The third aspect is to do with how data moves and gets captured and utilised in the digital bank. We’ve invested a lot in our data stack and all the tooling that goes with it. So it’s not only about seeing data in real time, but we use data as a mechanism of continually enhancing and optimising operational processes in the bank, so you maintain operating leverage. Finally our distribution is different to branch based banks so we don’t believe in digital channels only, certainly not for democratising banking in a developing economy. So we use physical points, that are not proprietary. It might be our partners in Zion Christian Church or Pick and Pay. That means automatically you don’t have bulletproof branches or thousands of tellers. That’s how we can keep our cost to serve low.
Do you regard Tyme Bank as a fintech?
We started as a fintech. Fintechs play a very important role in the ecosystem. They are getting into niche forms of lending in the SME space. And I say this respectfully, but it’s hard for fintechs to bring about the scale of change you need for systemic disruption. So it makes them susceptible to consolidation.

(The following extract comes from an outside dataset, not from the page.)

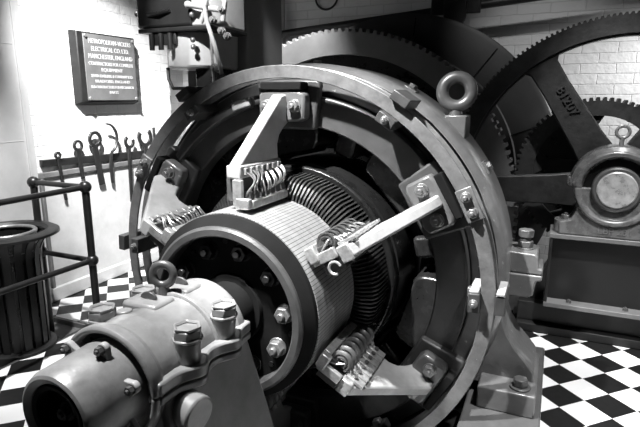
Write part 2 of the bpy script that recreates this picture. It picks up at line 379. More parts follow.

The way I speak about neobanks is one that has a banking licence and balance sheet leverage but the agility and similar sort of business architecture constructs as a fintech.
The big incumbents are absolutely formidable. And not only are they formidable, they play a very important role in society. In the South African context, I don’t think they face an existential crisis. We are talking about market share loss.
Can you give us some insight into the role data plays in your banking decisions?
In complex businesses like banks, the battle is actually won in your architecture, and the way your have architected the technology stack for data to flow in its totality. Once you’ve got the data to flow properly, you then catch it, and you can have all the tooling overlaid on that to do all sorts of clever things and you can hire smart people. That drives continuous improvement and makes sure we maintain operating integrity over time, but also because of the way you reach customers and talk to customers, nudge customers, and present next best offers and so on.
Increasingly, a source of competitive data is not the smart analytics but is getting access to third parties data such as the loyalty programme of Pick and Pay. So we can see, that if a customer who always buys fresh fruit suddenly stops buying fresh fruit, that behaviour correlated back to a sort of deteriorating unsecured borrowing behaviour.